To address uneven local feature quality, insufficient cross-modal complementary information exploitation, and poor robustness to missing modalities in multimodal person re-identification (ReID), this paper proposes a modality-aware graph learning framework. It constructs a modality-adaptive graph structure and introduces a selective node exchange mechanism to enhance high-quality local features while suppressing low-confidence responses. A local-aware graph reasoning module and a cross-modal information propagation module are designed to explicitly model inter-modal synergies. Moreover, this work is the first to leverage graph-structured representations for implicit reconstruction of missing modalities in ReID, thereby mitigating modality-specific representation bias. The proposed method achieves state-of-the-art performance on four major benchmarks—RGBNT201, Market1501-MM, RGBNT100, and MSVR310—demonstrating significant improvements in robustness and generalization under complex, real-world scenarios.

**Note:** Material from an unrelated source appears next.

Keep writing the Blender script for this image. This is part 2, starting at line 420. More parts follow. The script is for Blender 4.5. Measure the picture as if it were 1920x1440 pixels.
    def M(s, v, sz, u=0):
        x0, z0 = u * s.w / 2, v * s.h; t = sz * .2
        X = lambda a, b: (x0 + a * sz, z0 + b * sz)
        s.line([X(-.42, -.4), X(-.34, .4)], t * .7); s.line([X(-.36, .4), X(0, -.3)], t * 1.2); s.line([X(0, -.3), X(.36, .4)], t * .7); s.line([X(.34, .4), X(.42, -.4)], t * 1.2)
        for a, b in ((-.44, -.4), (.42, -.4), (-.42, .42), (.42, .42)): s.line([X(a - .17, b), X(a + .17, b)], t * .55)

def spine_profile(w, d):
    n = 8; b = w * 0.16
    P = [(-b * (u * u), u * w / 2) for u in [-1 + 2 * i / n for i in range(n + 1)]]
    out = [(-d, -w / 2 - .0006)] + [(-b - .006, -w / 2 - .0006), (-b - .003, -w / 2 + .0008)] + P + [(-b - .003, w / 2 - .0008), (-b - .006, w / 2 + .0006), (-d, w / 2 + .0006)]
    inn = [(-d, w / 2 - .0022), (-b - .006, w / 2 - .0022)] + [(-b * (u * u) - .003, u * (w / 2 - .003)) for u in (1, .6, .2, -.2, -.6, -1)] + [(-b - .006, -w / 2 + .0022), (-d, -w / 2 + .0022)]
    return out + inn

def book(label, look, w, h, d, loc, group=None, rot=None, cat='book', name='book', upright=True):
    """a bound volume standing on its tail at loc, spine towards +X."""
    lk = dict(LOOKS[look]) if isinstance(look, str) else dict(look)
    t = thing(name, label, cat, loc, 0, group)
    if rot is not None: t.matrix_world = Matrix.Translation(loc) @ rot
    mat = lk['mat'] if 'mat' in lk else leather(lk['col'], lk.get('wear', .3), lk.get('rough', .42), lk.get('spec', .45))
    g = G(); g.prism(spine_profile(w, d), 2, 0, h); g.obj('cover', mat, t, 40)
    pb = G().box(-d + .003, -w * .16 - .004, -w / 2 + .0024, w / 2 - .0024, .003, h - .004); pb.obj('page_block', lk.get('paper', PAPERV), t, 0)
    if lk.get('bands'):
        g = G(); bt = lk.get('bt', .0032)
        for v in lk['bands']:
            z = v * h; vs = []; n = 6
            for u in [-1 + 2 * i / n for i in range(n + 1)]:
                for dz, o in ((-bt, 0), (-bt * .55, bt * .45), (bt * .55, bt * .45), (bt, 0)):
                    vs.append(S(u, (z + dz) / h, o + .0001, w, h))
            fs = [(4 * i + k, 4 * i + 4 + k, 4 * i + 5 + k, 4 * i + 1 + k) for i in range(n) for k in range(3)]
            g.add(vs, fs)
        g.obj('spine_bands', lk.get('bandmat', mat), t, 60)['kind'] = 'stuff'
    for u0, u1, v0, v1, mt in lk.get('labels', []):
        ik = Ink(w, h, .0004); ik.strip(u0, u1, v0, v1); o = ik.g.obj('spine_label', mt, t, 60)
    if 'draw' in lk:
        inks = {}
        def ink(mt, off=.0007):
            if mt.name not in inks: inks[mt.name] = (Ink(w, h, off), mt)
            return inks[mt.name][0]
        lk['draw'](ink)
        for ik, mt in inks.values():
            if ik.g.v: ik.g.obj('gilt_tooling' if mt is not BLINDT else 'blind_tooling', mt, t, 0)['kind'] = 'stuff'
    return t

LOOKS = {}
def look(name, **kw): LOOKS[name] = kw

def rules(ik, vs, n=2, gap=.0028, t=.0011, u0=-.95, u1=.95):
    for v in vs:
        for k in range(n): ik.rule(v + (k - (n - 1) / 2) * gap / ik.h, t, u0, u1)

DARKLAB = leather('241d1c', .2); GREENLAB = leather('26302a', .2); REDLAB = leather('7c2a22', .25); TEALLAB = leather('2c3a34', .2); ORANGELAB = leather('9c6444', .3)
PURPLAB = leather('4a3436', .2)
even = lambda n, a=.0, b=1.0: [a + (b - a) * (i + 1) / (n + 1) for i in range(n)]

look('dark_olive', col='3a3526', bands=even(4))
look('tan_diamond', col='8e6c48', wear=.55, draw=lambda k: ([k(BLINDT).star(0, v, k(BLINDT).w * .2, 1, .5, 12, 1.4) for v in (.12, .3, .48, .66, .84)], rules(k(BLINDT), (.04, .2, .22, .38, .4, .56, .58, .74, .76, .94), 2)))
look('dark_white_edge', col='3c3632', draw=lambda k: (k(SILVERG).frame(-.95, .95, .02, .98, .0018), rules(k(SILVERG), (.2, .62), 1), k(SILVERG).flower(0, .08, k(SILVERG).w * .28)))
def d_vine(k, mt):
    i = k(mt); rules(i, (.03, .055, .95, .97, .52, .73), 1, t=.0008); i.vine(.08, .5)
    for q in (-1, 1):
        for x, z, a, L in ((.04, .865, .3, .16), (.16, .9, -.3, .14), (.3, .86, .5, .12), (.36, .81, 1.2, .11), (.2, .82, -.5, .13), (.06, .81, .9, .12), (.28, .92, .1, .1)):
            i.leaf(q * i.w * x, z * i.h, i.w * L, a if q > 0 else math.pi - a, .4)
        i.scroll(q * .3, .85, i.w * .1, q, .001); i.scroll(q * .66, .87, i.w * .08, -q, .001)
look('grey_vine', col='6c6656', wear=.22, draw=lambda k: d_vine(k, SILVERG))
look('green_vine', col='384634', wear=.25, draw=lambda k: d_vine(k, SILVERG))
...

Multi-modal data provides abundant and diverse object information, crucial for effective modal interactions in Re-Identification (ReID) tasks. However, existing approaches often overlook the quality variations in local features and fail to fully leverage the complementary information across modalities, particularly in the case of low-quality features. In this paper, we propose to address this issue by leveraging a novel graph reasoning model, termed the Modality-aware Graph Reasoning Network (MGRNet). Specifically, we first construct modality-aware graphs to enhance the extraction of fine-grained local details by effectively capturing and modeling the relationships between patches. Subsequently, the selective graph nodes swap operation is employed to alleviate the adverse effects of low-quality local features by considering both local and global information, enhancing the representation of discriminative information. Finally, the swapped modality-aware graphs are fed into the local-aware graph reasoning module, which propagates multi-modal information to yield a reliable feature representation. Another advantage of the proposed graph reasoning approach is its ability to reconstruct missing modal information by exploiting inherent structural relationships, thereby minimizing disparities between different modalities. Experimental results on four benchmarks (RGBNT201, Market1501-MM, RGBNT100, MSVR310) indicate that the proposed method achieves state-of-the-art performance in multi-modal object ReID. The code for our method will be available upon acceptance.